[Rows from a 3D scene dataset]
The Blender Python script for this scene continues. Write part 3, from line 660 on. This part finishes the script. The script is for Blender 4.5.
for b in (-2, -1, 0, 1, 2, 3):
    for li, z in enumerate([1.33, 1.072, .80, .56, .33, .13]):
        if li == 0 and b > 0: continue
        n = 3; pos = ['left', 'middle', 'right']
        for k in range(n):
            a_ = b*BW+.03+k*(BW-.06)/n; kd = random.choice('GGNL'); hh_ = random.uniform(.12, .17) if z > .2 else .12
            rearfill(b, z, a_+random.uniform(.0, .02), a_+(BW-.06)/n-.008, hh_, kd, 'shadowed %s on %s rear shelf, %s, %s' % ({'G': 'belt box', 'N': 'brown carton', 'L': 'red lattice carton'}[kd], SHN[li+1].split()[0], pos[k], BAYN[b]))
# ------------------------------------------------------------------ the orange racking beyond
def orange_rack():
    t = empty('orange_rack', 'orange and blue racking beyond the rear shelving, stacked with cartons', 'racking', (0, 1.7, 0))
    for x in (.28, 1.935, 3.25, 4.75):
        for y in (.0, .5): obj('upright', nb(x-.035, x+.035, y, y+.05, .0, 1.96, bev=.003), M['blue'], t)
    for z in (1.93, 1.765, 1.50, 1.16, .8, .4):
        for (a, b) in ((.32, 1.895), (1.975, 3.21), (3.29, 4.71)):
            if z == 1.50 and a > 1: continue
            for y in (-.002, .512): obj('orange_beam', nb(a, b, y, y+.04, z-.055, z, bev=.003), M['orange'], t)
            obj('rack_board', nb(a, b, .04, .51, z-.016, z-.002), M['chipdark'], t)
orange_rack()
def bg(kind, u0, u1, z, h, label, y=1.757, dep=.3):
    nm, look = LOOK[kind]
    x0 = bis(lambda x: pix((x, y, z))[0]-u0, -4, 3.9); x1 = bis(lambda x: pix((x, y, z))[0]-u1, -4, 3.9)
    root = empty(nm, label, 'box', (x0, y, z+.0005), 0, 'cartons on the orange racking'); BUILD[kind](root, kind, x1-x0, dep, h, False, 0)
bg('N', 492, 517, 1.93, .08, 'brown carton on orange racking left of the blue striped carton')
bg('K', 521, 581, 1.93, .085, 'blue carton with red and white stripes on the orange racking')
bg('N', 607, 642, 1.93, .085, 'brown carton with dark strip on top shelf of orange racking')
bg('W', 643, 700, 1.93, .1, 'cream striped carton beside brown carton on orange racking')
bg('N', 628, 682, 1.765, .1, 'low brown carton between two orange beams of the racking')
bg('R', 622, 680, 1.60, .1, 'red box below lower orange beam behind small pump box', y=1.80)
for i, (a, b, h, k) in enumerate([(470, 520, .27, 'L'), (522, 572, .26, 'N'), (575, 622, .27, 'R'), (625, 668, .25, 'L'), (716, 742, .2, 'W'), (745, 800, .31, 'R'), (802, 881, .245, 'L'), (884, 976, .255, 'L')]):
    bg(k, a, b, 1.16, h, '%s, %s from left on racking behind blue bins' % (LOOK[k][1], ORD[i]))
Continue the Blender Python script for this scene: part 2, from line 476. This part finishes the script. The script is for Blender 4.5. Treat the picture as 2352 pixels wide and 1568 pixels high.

Set exercise
Say how many lines in the records contain the string "finishes", and say nothing else.

Complete output
2